Graham Mann – The Power of Persistence

    Graham Mann | 2017 Recipient of the Startup Canada Young Entrepreneur of the Year

    “Hope for the best, plan for the worst.  You won’t survive in entrepreneurship without a healthy dose of unreasonable optimism.”

    Graham Mann is the Co-Founder and COO of Lean Systems, a Montreal-based business that develops optimization software designed to provide automated fleet routing and scheduling to improve productivity. With over 30,000 routes scheduled per month, Lean Systems is poised to transform the transportation sector.

    As a dedicated community builder, Graham has mentored over 100 companies in various capacities while at Founder Institute, Startup Weekend and Techstars Boston.

    In 2012, Graham launched Sail All, in Nova Scotia, a not-for-profit that has given over 2,000 youth the opportunity to sail.

    SN: What inspired you to become an entrepreneur?

    GM: I always loved math and physics through school, and it was originally a couple science fair projects that made me realize how much I enjoyed creating products from start to finish.  After engineering, I wanted to get back to the start-to-finish type of projects, which led me to entrepreneurship.
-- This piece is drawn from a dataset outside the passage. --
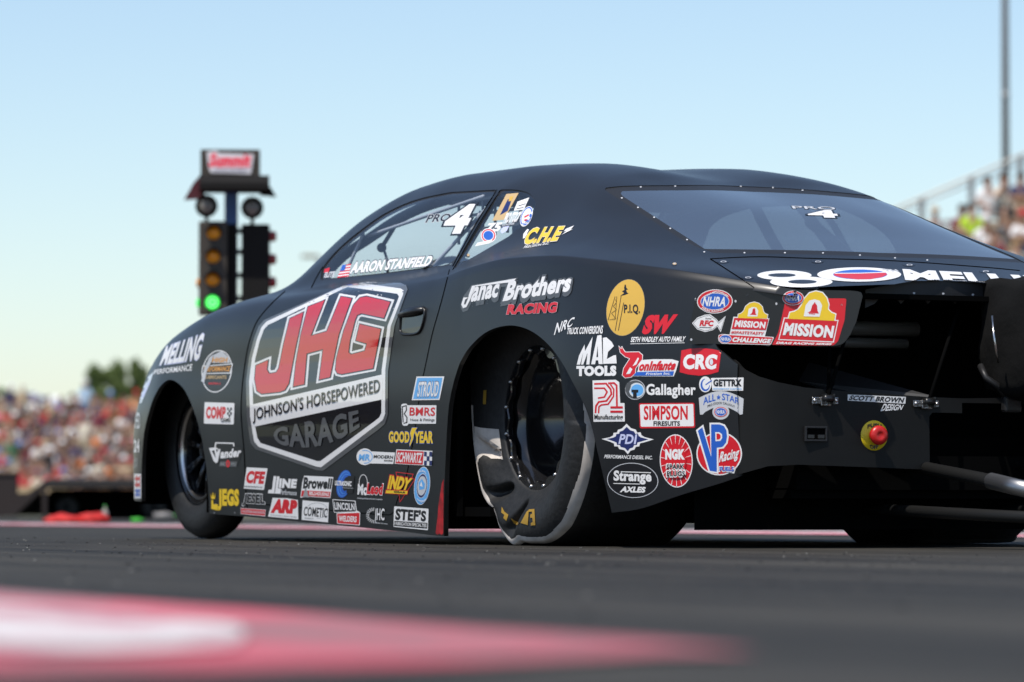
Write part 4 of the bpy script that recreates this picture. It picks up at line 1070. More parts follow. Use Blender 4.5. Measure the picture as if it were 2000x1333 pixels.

    SN: What is the biggest lesson you have learned to date? 

    GM: Persistence leads to success.  I’ve met a lot of amazing entrepreneurs, investors and supporters, and that’s the common thread between their success.

    SN: What is your vision for the next 150 years?

    GM: That’s a long time!  My hope is we survive the next 150 years. There is a lot of work that needs to be done on investing time and resources in moving us towards sustainable technologies as quickly as possible, and I hope Canada will play a leading role in that shift.

    SN: What advice do you have to those starting up today?

    GM: Hope for the best, plan for the worst.  You won’t survive in entrepreneurship without a healthy dose of unreasonable optimism. You have to be prepared, both financially and otherwise, to go through some tough times.  

    SN: What is the one thing we need to do as a nation, today, to position Canada as a global innovation and entrepreneurial leader?

    GM: Education needs to play a large role. I didn’t even know what an ‘entrepreneur’ was until late in high school, and it certainly wasn’t presented as a career path.  Including basic finance and business sense in our curriculum, and presenting entrepreneurship as a career path need to be core to our education system.

    SN: What is your message to the world?

    GM: Be kind.

    SN: How have you benefited from being a recipient of the Startup Canada Awards?

    GM: I think it’s great to recognize the work of entrepreneurs as they go, and it’s nice to be recognized by your peers.  I think the value of the network that Startup Canada will provide, as well as the visibility, is going to really benefit our company moving forward.